Preserving Target Distributions With Differentially Private Count Mechanisms

TL;DR

This paper introduces a novel two-stage framework for privatizing count tables that preserves distribution accuracy, featuring a new cyclic Laplace mechanism and an efficient constructor algorithm, improving privacy-utility tradeoffs.

Contribution

It formalizes a distribution-focused approach to differential privacy, proposing a new cyclic Laplace mechanism and a transition matrix constructor algorithm for better count privatization.

Findings

The cyclic Laplace mechanism outperforms existing histogram mechanisms.

The transition matrix approach achieves favorable tradeoffs in accuracy and runtime.

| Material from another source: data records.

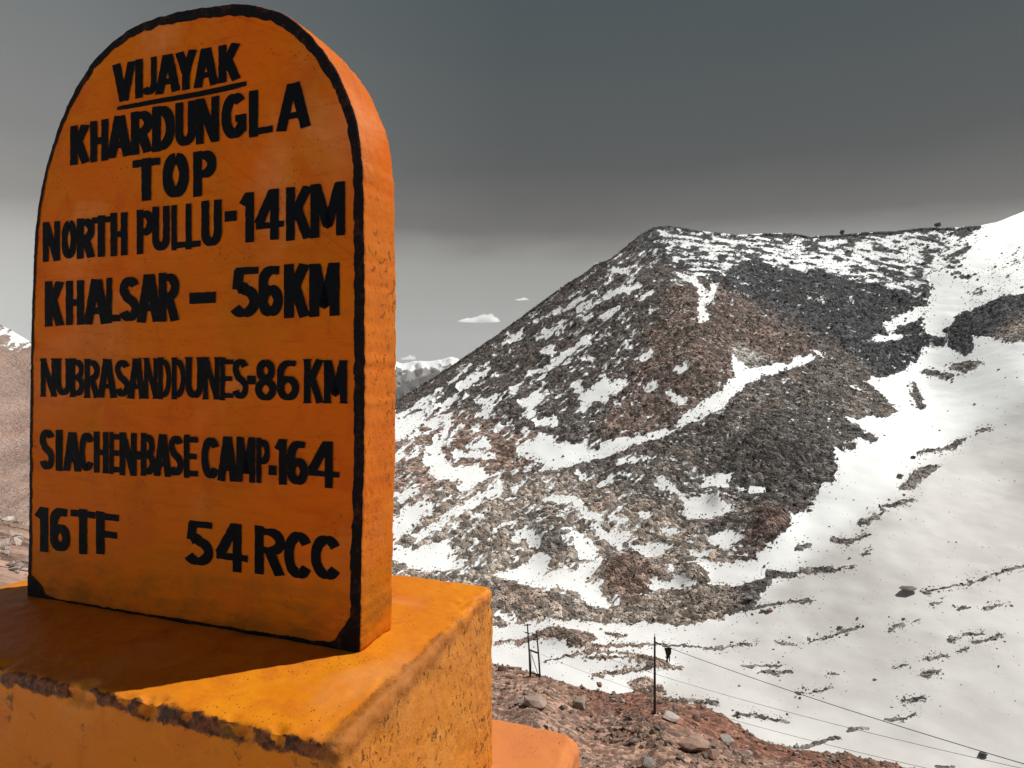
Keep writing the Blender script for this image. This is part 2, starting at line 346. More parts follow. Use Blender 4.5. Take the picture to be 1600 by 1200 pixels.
# --- rock tints (real colours of the rock)
tint((0.088,0.075,0.067), PM([(560,640),(930,400),(1030,340),(1150,360),(1050,470),(980,600),(800,700),(560,700)]))
tint((0.052,0.054,0.058), PM([(1000,340),(1600,330),(1760,300),(1760,520),(1500,570),(1440,570),(1380,600),(1300,530),(1200,480),(1120,450),(1000,400)]))
tint((0.150,0.112,0.096), PM([(1050,450),(1120,445),(1190,490),(1300,560),(1260,562),(1180,570),(1090,640),(1000,685),(930,690),(960,620),(1010,540)]))
tint((0.128,0.112,0.098), PM([(1275,566),(1300,545),(1400,600),(1400,640),(1350,690),(1290,760),(1230,830),(1100,830),(960,760),(880,740),(1040,685),(1130,650),(1180,606)]))
tint((0.090,0.083,0.077), PM([(1180,680),(1300,640),(1370,690),(1300,755),(1240,800),(1160,790),(1120,740)]))
tint((0.205,0.145,0.118), PM([(560,690),(700,640),(860,690),(830,735),(760,760),(560,800)]))
tint((0.245,0.205,0.172), PM([(560,790),(760,755),(880,735),(1040,790),(1150,860),(1150,980),(560,990)]))
tint((0.150,0.132,0.116), PM([(820,800),(845,795),(890,830),(900,870),(870,885),(838,870)]))
tint((0.165,0.115,0.093), PM([(935,880),(978,860),(1015,880),(1015,925),(997,950),(950,930)]))
tint((0.110,0.074,0.062), PM([(1180,810),(1225,800),(1240,830),(1200,860),(1160,885),(1150,870)]))
tint((0.200,0.150,0.122), PM([(560,985),(950,980),(1100,1020),(1100,1100),(560,1100)]))
tint((0.16,0.145,0.13), PM([(1190,930),(1240,850),(1400,740),(1700,640),(1700,1410),(1050,1410),(1100,1000)]))
tint((0.27,0.235,0.205), PM([(1545,527),(1590,500),(1680,490),(1680,540),(1560,532)]))
tint((0.26,0.235,0.21), PM([(1480,575),(1500,566),(1538,563),(1525,575),(1507,586)]))
tint((0.40,0.38,0.35), PM([(1143,545),(1160,542),(1200,566),(1185,574),(1160,572),(1146,562)]))
tint((0.275,0.195,0.160), PM([(-420,90),(330,90),(330,1000),(-420,1000)]))
for k in range(3): RED[..., k] = blur(RED[..., k], 70)*1.02
sl, m = PM([(1180,930),(1280,860),(1420,740),(1640,600),(2110,420),(2110,1410),(700,1410),(1000,1110),(1080,1030)])
DUST[sl][m] = 0.85
sl, m = PM([(1390,900),(1480,820),(1580,760),(1900,700),(1900,880),(1600,880),(1440,925)]); DUST[sl][m] = 1.0
sl, m = PM([(560,940),(900,950),(1180,930),(1300,1000),(1100,1410),(560,1410)]); DUST[sl][m] = np.maximum(DUST[sl][m], 0.45)
sl, m = PM([(600,720),(1180,780),(1180,930),(600,950)]); DUST[sl][m] = np.maximum(DUST[sl][m], 0.22)
DUST = blur(DUST, 300)
COVB = blur(COV, 25); COVW = blur(COVB, 170)
def samp(A, px, y):
    i = np.clip(np.round(y-PY0).astype(int), 0, A.shape[0]-1); j = np.clip(np.round(px-PX0).astype(int), 0, A.shape[1]-1)
    return A[i, j]

# ---------------------------------------------------------------- mountain side (surface A)
SKY = np.array([(-420,440),(-200,470),(0,506),(45,532),(110,575),(200,640),(300,690),(420,700),(540,665),(619,626),(663,599),(717,564),(777,523),(837,478),(879,448),(917,424),(932,411),(951,407),(980,383),(999,367),(1021,355),(1037,353),(1059,355),(1084,359),(1150,367),(1194,365),(1236,364),(1263,369),(1311,367),(1359,362),(1394,362),(1428,357),(1456,356),(1497,355),(1531,353),(1555,348),(1576,340),(1600,329),(1700,270),(1850,200),(2110,100)], float)
def sky_y(px): return np.interp(px, SKY[:, 0], SKY[:, 1])
A_D = tps([(700,1100,114),(900,1050,126),(1100,1020,131),(800,965,150),(1300,1000,129),(1600,1000,118),(1600,1190,94),(1300,1150,104),(1000,1150,104),(600,900,156),
           (1030,930,160),(1030,740,200),(1030,587,250),(1030,485,300),(1030,412,350),(1030,357,400),(620,760,200),(620,680,250),(620,612,320),(800,500,360),(800,650,250),(800,800,188),
           (1450,600,268),(1600,800,170),(1600,600,228),(1600,450,312),(1600,330,405),(1470,355,392),(1300,363,408),(1400,700,205),(1250,850,168),(1400,900,145),(1300,600,252),(1300,480,320),
           (0,510,420),(0,700,210),(0,800,120),(0,900,75),(250,800,150),(400,700,260),(2100,1000,105),(2100,700,170),(2100,100,500),(2100,400,320),(-420,440,420),(-420,800,110),(600,1400,62),(1200,1400,70),(2000,1400,66),(-400,1300,40)])
MOUNDS = [(975,900,34,26,4.0),(1080,900,22,13,2.2),(1200,825,40,34,5.0),(868,845,30,28,3.4),(1122,780,14,12,2.0),(1028,895,18,12,1.6),(885,1003,40,10,1.3),(1000,1042,55,8,1.2),(1210,690,90,60,6.0),(1090,560,60,60,5.0)]
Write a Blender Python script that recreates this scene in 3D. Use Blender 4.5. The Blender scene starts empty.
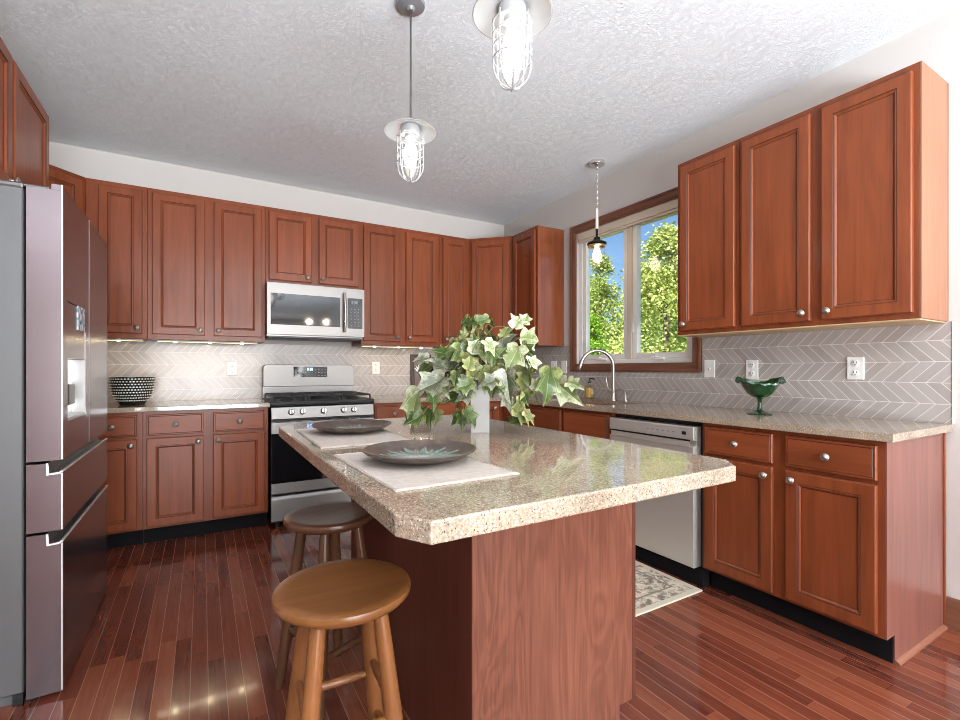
import bpy, bmesh, math, random
from mathutils import Vector, Matrix, noise as mnoise
PI = math.pi
R = math.radians
random.seed(7)
scene = bpy.context.scene
COL = scene.collection

# ------------------------------------------------------------------ camera
cam_d = bpy.data.cameras.new('camera')
cam = bpy.data.objects.new('camera', cam_d)
COL.objects.link(cam)
cam.location = (-2.881, -4.368, 1.158)
cam.rotation_euler = (R(90), 0, R(-30.496))
cam_d.sensor_width = 36
cam_d.lens = 472.1 / 960 * 36
cam_d.shift_y = 9.24 / 960
cam_d.clip_start = 0.05
scene.camera = cam

# ------------------------------------------------------------------ view, world, sun, large lights
scene.view_settings.view_transform = 'Standard'
scene.view_settings.look = 'None'
scene.view_settings.gamma = 1
scene.view_settings.use_curve_mapping = False
scene.view_settings.exposure = 0.70
scene.cycles.filter_width = 0.9

world = bpy.data.worlds.new('sky')
scene.world = world
world.use_nodes = True
wn = world.node_tree.nodes
wn.clear()
sky = wn.new('ShaderNodeTexSky')
sky.sky_type = 'NISHITA'
sky.sun_disc = False
sky.sun_elevation = R(48)
sky.sun_rotation = R(215)
sky.air_density = 1.0
sky.dust_density = 0.3
sky.ozone_density = 6.0
wbg = wn.new('ShaderNodeBackground')
wbg.inputs['Strength'].default_value = 0.10
wout = wn.new('ShaderNodeOutputWorld')
world.node_tree.links.new(sky.outputs[0], wbg.inputs[0])
world.node_tree.links.new(wbg.outputs[0], wout.inputs[0])

def light(kind, name, loc, energy, color=(1, 1, 1), rot=(0, 0, 0), **kw):
    d = bpy.data.lights.new(name, kind)
    d.energy = energy
    d.color = color
    for k, v in kw.items():
        setattr(d, k, v)
    o = bpy.data.objects.new(name, d)
    o.location = loc
    o.rotation_euler = rot
    COL.objects.link(o)
    return o

light('SUN', 'sunlight', (-6, -6, 12), 9.5, (1, 0.95, 0.86), (R(44), 0, R(-62)), angle=R(0.6))
# daylight through the glazed rear wall, behind the camera
light('AREA', 'rear_daylight', (-2.1, -12.3, 1.4), 300, (0.95, 0.97, 1.0), (R(90), 0, 0), shape='RECTANGLE', size=4.4, size_y=2.2)
# added fill light behind the camera, no real lamp: it washes the ceiling
light('AREA', 'ceiling_fill', (-2.2, -7.0, 0.5), 520, (0.80, 0.91, 1.0), (R(180), 0, 0), shape='RECTANGLE', size=2.6, size_y=1.6)
# the two lit clusters of the lamp over the breakfast table
light('POINT', 'breakfast_lamp', (-0.85, -5.7, 2.05), 9, (1, 0.86, 0.66), shadow_soft_size=0.035)
light('POINT', 'breakfast_lamp', (-1.15, -5.75, 2.05), 9, (1, 0.86, 0.66), shadow_soft_size=0.035)

# ------------------------------------------------------------------ helpers
def tagp(o, label=None, cat=None, group=None, kind=None):
    if label: o['label'] = label
    if cat: o['category'] = cat
    if group: o['group'] = group
    if kind: o['kind'] = kind
    return o

def empty(name, loc, rz=0, label=None, cat=None, group=None):
    o = bpy.data.objects.new(name, None)
    o.empty_display_size = 0.1
    o.location = loc
    o.rotation_euler = (0, 0, rz)
    COL.objects.link(o)
    return tagp(o, label, cat, group)

def obj(name, bm, mat, parent=None, smooth=False, loc=None, rz=None, kind=None, label=None):
    bmesh.ops.recalc_face_normals(bm, faces=bm.faces[:])
    me = bpy.data.meshes.new(name)
    bm.to_mesh(me)
    bm.free()
    if smooth:
        lim = R(38)
        me.polygons.foreach_set('use_smooth', [True] * len(me.polygons))
        try:
            me.set_sharp_from_angle(angle=lim)
        except Exception:
            pass
    for m in (mat if isinstance(mat, (list, tuple)) else [mat]):
        me.materials.append(m)
    o = bpy.data.objects.new(name, me)
    COL.objects.link(o)
    if parent is not None: o.parent = parent
    if loc is not None: o.location = loc
    if rz is not None: o.rotation_euler = (0, 0, rz)
    if kind: o['kind'] = kind
    if label: o['label'] = label
    return o

def share(name, src, parent, loc, rot=None):
    o = src.copy()
    o.name = name
    COL.objects.link(o)
    o.parent = parent
    o.location = loc
    if rot is not None: o.rotation_euler = rot
    return o

def BM(): return bmesh.new()

def box(bm, x0, y0, z0, x1, y1, z1, bev=0.0, seg=1, mi=0):
    M = Matrix.Translation(((x0 + x1) / 2, (y0 + y1) / 2, (z0 + z1) / 2)) @ Matrix.Diagonal((abs(x1 - x0), abs(y1 - y0), abs(z1 - z0), 1))
    r = bmesh.ops.create_cube(bm, size=1, matrix=M)
    vs = r['verts']
    fs = {f for v in vs for f in v.link_faces}
    for f in fs: f.material_index = mi
    if bev > 0:
        es = list({e for v in vs for e in v.link_edges})
        bmesh.ops.bevel(bm, geom=es, offset=bev, segments=seg, affect='EDGES', profile=0.5)
    return bm

def prism(bm, pts, z0, z1, axis='z', bev=0, mi=0):
    """polygon pts extruded along an axis; axis x: pts=(y,z); y: pts=(x,z); z: pts=(x,y)"""
    def P(p, t):
        if axis == 'z': return (p[0], p[1], t)
        if axis == 'y': return (p[0], t, p[1])
        return (t, p[0], p[1])
    a = [bm.verts.new(P(p, z0)) for p in pts]
    b = [bm.verts.new(P(p, z1)) for p in pts]
    n = len(pts)
    fs = [bm.faces.new(a[::-1]), bm.faces.new(b)]
    for i in range(n):
        fs.append(bm.faces.new((a[i], a[(i + 1) % n], b[(i + 1) % n], b[i])))
    for f in fs: f.material_index = mi
    if bev:
        bmesh.ops.recalc_face_normals(bm, faces=fs)
        es = list({e for f in fs for e in f.edges})
        bmesh.ops.bevel(bm, geom=es, offset=bev, segments=2, affect='EDGES', profile=0.5)
    return bm

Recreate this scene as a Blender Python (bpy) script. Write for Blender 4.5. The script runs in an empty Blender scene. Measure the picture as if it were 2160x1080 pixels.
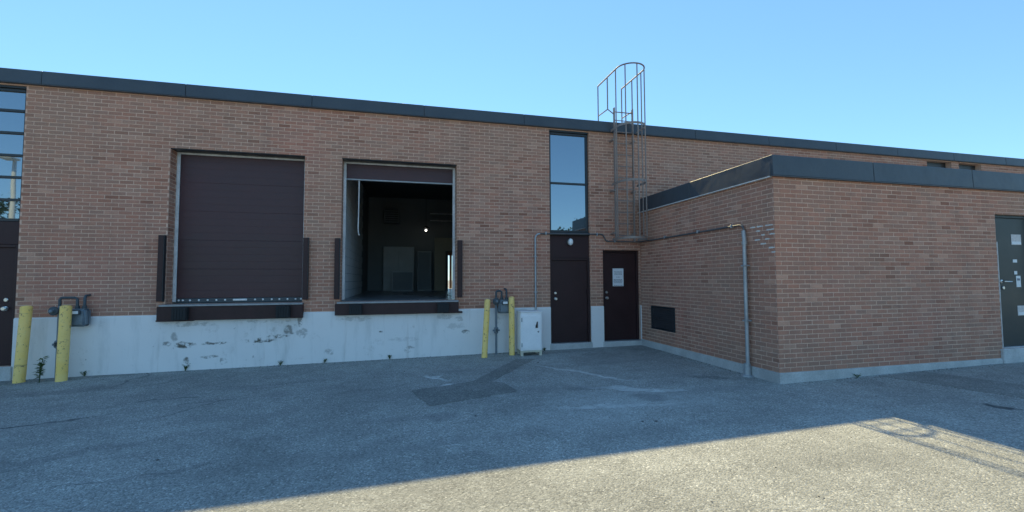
import bpy, bmesh, math, random
from mathutils import Vector, Matrix, noise

random.seed(7)
scene = bpy.context.scene
col = scene.collection
LIFT = 1.62          # everything below is written with z = 0 at eye height; lifted at the end so that the ground is near z = 0

# ------------------------------------------------------------------ camera, sky, sun, exposure
F_PX, YAW, PITCH, ROLL, CAM_D = 941.333, math.radians(14.1418), math.radians(2.9216), math.radians(-0.2316), 9.6
fw = Vector((math.sin(YAW) * math.cos(PITCH), math.cos(YAW) * math.cos(PITCH), math.sin(PITCH)))
rt0 = Vector((math.cos(YAW), -math.sin(YAW), 0)); up0 = rt0.cross(fw)
rt = math.cos(ROLL) * rt0 + math.sin(ROLL) * up0
up = -math.sin(ROLL) * rt0 + math.cos(ROLL) * up0
CAM = Vector((0, -CAM_D, 0))
cd = bpy.data.cameras.new('camera'); cam = bpy.data.objects.new('camera', cd); col.objects.link(cam)
cd.sensor_width = 36; cd.lens = F_PX / 2160 * 36; cd.clip_start = .05; cd.clip_end = 2000
cam.matrix_world = Matrix(((rt.x, up.x, -fw.x, CAM.x), (rt.y, up.y, -fw.y, CAM.y), (rt.z, up.z, -fw.z, CAM.z + LIFT), (0, 0, 0, 1)))
scene.camera = cam

SUN_EL, SUN_AZ = math.radians(43.6), math.radians(-1.0)      # the sun stands behind the building, azimuth from +y towards +x
SKY_TINT = (.70, 1.03, 1.25, 1)
world = bpy.data.worlds.new('World'); scene.world = world; world.use_nodes = True
wn = world.node_tree; wn.nodes.clear()
sky = wn.nodes.new('ShaderNodeTexSky'); sky.sky_type = 'NISHITA'; sky.sun_disc = False
sky.sun_elevation = SUN_EL; sky.sun_rotation = SUN_AZ; sky.altitude = 100
sky.air_density = 1.0; sky.dust_density = 0.0; sky.ozone_density = 3.0
bg = wn.nodes.new('ShaderNodeBackground'); bg.inputs['Strength'].default_value = 0.12
wo = wn.nodes.new('ShaderNodeOutputWorld')
gm = wn.nodes.new('ShaderNodeGamma'); gm.inputs['Gamma'].default_value = .7            # soft, hazeless summer sky: even tone over the whole dome
tn = wn.nodes.new('ShaderNodeMix'); tn.data_type = 'RGBA'; tn.blend_type = 'MULTIPLY'; tn.inputs[0].default_value = 1; tn.inputs[7].default_value = SKY_TINT
wn.links.new(sky.outputs[0], gm.inputs[0]); wn.links.new(gm.outputs[0], tn.inputs[6]); wn.links.new(tn.outputs[2], bg.inputs[0]); wn.links.new(bg.outputs[0], wo.inputs[0])
sd = bpy.data.lights.new('sun', 'SUN'); sd.energy = 2.7; sd.angle = math.radians(.53); sd.color = (1, .82, .44)
sun = bpy.data.objects.new('sun', sd); col.objects.link(sun); sun.location = (0, 30, 40)
to_sun = Vector((math.sin(SUN_AZ) * math.cos(SUN_EL), math.cos(SUN_AZ) * math.cos(SUN_EL), math.sin(SUN_EL)))
sun.rotation_euler = to_sun.to_track_quat('Z', 'Y').to_euler()
vs = scene.view_settings; vs.view_transform = 'Standard'; vs.look = 'None'; vs.gamma = 1; vs.exposure = 1.30
vs.use_curve_mapping = False

# ------------------------------------------------------------------ mesh helpers
class MB:
    def __init__(s): s.v = []; s.f = []
    def add(s, vs, fs):
        n = len(s.v); s.v += [tuple(p) for p in vs]; s.f += [tuple(i + n for i in f) for f in fs]; return s
    def box(s, x0, x1, y0, y1, z0, z1):
        return s.add([(x0, y0, z0), (x1, y0, z0), (x1, y1, z0), (x0, y1, z0), (x0, y0, z1), (x1, y0, z1), (x1, y1, z1), (x0, y1, z1)],
                     [(0, 3, 2, 1), (4, 5, 6, 7), (0, 1, 5, 4), (1, 2, 6, 5), (2, 3, 7, 6), (3, 0, 4, 7)])
    def ring(s, c, u, w, r, n): return [c + u * (r * math.cos(6.28318530718 * i / n)) + w * (r * math.sin(6.28318530718 * i / n)) for i in range(n)]
    def tube(s, pts, r, n=10, closed=False):
        pts = [Vector(p) for p in pts]; m = len(pts); vs = []; fs = []
        prev = None
        for i, p in enumerate(pts):
            a = pts[i - 1] if (i > 0 or closed) else p; b = pts[(i + 1) % m] if (i < m - 1 or closed) else p
            t = (b - a).normalized()
            if prev is None:
                h = Vector((0, 0, 1)) if abs(t.z) < .9 else Vector((1, 0, 0)); u = t.cross(h).normalized()
            else:
                u = (prev - t * prev.dot(t)).normalized()
            w = t.cross(u); prev = u
            rr = r[i] if isinstance(r, (list, tuple)) else r
            vs += s.ring(p, u, w, rr, n)
        for i in range(m if closed else m - 1):
            j = (i + 1) % m
            for k in range(n):
                fs.append((i * n + k, i * n + (k + 1) % n, j * n + (k + 1) % n, j * n + k))
        if not closed:
            fs.append(tuple(range(n - 1, -1, -1))); fs.append(tuple((m - 1) * n + k for k in range(n)))
        return s.add(vs, fs)
    def prism(s, poly, z0, z1):
        n = len(poly)
        return s.add([(x, y, z0) for x, y in poly] + [(x, y, z1) for x, y in poly],
                     [tuple(range(n - 1, -1, -1)), tuple(range(n, 2 * n))] + [(i, (i + 1) % n, n + (i + 1) % n, n + i) for i in range(n)])
    def lathe(s, c, prof, n=16, axis='z'):
        c = Vector(c); vs = []; fs = []
        for r, h in prof:
            for k in range(n):
                a = 6.28318530718 * k / n
                q = {'z': (r * math.cos(a), r * math.sin(a), h), 'y': (r * math.cos(a), h, -r * math.sin(a)), 'x': (h, r * math.cos(a), r * math.sin(a))}[axis]
                vs.append(c + Vector(q))
        m = len(prof)
        for i in range(m - 1):
            for k in range(n): fs.append((i * n + k, i * n + (k + 1) % n, (i + 1) * n + (k + 1) % n, (i + 1) * n + k))
        fs.append(tuple(range(n - 1, -1, -1))); fs.append(tuple((m - 1) * n + k for k in range(n)))
        return s.add(vs, fs)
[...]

Experiments demonstrate practical advantages of the fixed-point method.

Abstract

Differentially private mechanisms are increasingly used to publish tables of counts, where each entry represents the number of individuals belonging to a particular category. A distribution of counts summarizes the information in the count column, unlinking counts from categories. This object is useful for answering a class of research questions, but it is subject to statistical biases when counts are privatized with standard mechanisms. This motivates a novel design criterion we term accuracy of distribution. This study formalizes a two-stage framework for privatizing tables of counts that balances accuracy of distribution with two standard criteria of accuracy of counts and runtime. In the first stage, a distribution privatizer generates an estimate for the true distribution of counts. We introduce a new mechanism, called the cyclic Laplace, specifically tailored to distributions of counts, that outperforms existing general-purpose differentially private histogram mechanisms. In the second stage, a constructor algorithm generates a count mechanism, represented as a transition matrix, whose fixed-point is the privatized distribution of counts. We develop a mathematical theory that describes such transition matrices in terms of simple building blocks we call epsilon-scales. This theory informs the design of a new constructor algorithm that generates transition matrices with favorable properties more efficiently than standard optimization algorithms. We explore the practicality of our framework with a set of experiments, highlighting situations in which a fixed-point method provides a favorable tradeoff among performance criteria.